Wojciech Is Our Leader
Like most car drivers, I much prefer being master of my own destiny, rather than getting drenched in both directions, trudging from Wigan station to the JJB and hanging around, waiting for trains. But it was definitely worth schlepping to the North-West for a soaking on Saturday. What’s more the journey back to London reminded me that there are some advantages to letting the train take the strain, enabling me to compare notes as I commiserated with a Lactics supporting resident of Stoke, until we changed trains at Crewe. Then adopting an all-together more cocky demeanour, as I shared my journey back to ‘the smoke’ with a bunch of understandably smug City fans (thereby disproving the theory that it’s only the red half of Manchester who travel South for the winter!).
It’s a far more genuine melting pot of football opinion, compared to the ear-bashing one gets when isolated in a smaller tin can on the motorway, listening to the opinionated lunatics who bombard the radio phone-ins on route home from games. Many of whose only comprehension of the quid pro quo relationship of those on the terraces (where the reward enjoyed is in direct-proportion to the amount of effort expended), involves the sacrifice made when forced to tarry on the sofa in front of the TV, instead of fetching another tin from the fridge!
For the 5000 travelling Gooner faithful, our pay-off for the purgatory of an outing to the industrial wastelands of Wigan (obviously aside from 90 unspoiled minutes of our demonstration of how the beautiful game should be played) came immediately after the final-whistle, in a few brief moments of joyous communion with our Polish keeper. After the more traditional token of his teammates’ appreciation as they tossed their shirts into the crowd, Wojciech Sczczny secured his entry into Gooner folklore, as he lingered to lead us all in a chorus of “we’re by far the greatest team”.

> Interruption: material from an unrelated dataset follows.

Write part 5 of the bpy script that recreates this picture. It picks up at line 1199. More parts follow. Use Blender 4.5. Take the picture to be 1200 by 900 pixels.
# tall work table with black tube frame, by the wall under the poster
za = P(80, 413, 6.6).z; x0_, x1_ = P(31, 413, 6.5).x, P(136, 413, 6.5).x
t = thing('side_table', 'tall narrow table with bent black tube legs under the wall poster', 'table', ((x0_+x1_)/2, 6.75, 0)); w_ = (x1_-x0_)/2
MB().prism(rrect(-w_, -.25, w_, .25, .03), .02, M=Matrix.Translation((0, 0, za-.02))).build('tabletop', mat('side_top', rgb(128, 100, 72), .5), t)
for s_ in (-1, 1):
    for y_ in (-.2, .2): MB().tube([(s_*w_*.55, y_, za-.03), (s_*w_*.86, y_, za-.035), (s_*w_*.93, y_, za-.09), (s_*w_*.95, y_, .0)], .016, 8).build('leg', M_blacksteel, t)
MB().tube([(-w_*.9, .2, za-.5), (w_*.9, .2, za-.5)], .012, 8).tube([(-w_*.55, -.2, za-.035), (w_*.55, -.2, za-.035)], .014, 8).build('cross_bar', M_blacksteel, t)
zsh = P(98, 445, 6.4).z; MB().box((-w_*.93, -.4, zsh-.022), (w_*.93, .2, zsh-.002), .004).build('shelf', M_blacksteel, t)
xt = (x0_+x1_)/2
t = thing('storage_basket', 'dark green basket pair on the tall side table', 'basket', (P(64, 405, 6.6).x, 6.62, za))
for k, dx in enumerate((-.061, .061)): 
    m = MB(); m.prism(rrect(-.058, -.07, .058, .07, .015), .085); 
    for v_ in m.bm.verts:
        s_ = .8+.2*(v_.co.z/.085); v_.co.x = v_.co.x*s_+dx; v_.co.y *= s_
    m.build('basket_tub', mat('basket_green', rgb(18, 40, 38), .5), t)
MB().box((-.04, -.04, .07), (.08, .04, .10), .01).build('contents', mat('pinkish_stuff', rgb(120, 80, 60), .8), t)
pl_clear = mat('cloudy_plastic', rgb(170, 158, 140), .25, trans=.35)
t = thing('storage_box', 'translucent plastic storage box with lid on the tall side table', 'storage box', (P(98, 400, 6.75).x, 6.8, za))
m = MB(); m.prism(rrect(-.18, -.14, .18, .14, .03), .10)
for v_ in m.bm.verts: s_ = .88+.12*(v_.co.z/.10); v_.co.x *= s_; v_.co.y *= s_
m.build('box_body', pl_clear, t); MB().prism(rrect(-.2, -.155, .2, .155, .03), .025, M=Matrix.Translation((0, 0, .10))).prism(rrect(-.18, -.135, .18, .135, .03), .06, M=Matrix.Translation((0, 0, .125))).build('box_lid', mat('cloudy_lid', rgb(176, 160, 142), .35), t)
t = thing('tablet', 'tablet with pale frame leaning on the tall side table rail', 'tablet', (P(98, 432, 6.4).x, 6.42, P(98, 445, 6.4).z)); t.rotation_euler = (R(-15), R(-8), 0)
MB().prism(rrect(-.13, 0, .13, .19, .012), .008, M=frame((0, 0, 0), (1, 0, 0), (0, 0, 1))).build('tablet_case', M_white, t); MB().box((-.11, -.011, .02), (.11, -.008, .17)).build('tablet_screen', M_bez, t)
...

Who knows, after spending the entire afternoon virtually unemployed, standing around in the rain, perhaps "the Shez" was merely seizing upon an expedient opportunity to get his blood pumping. But no matter how sincere, it felt like much more to us. So even in the event that we’re forced to endure yet another fruitless season, it’s likely to prove a whole lot more satisfying than any of late because of this sense of some sorely missed, emotional commitment from the lads.
Not that our Carling Cup exit has caused me to write off all hope of a trophy, before we’ve even put the Xmas tree up. Traditionally that’s my Spurs pals’ prerogative prior to lighting the Chanukah candles. I don’t think many of us expected to endure against City. Yet on the night, there was very little to choose between the massed ranks of Mancini’s petro-dollar dandies and Arsène’s coterie of Carling Cup kids (of the calibre of Oxlade-Chamberlain, Frimpong & Coquelin), aside from the crucial difference between a thoroughbred strikeforce and our couple of goal shy geldings.
Unless Wenger can add some potency up front during the transfer window, all our eggs will remain finely balanced in our flying Dutchman’s all too fragile basket. Still there’s an auspicious tinge to drawing dirty Leeds in the FA Cup and so long as our confidence continues to blossom, we might yet give the big boys a run for their money in the knockout stages of the Champions League.
But we shouldn’t get carried away, on the back of a 4-0 win against lowly Wigan. While the “oles” echoed out from our terrace behind the goal on Saturday, for the first time this season, I rather suspect that the return of our mickey-taking ability to maintain control of the ball and the sight of Miguel Arteta finally influencing play in the last third of the pitch, was no coincidence and was largely due to the opposition’s dreadfully stand-offish display. Based on this showing, Wigan require a drastic improvement, if the extremely likeable Martinez and his friendly football club aren’t to be inexorably doomed.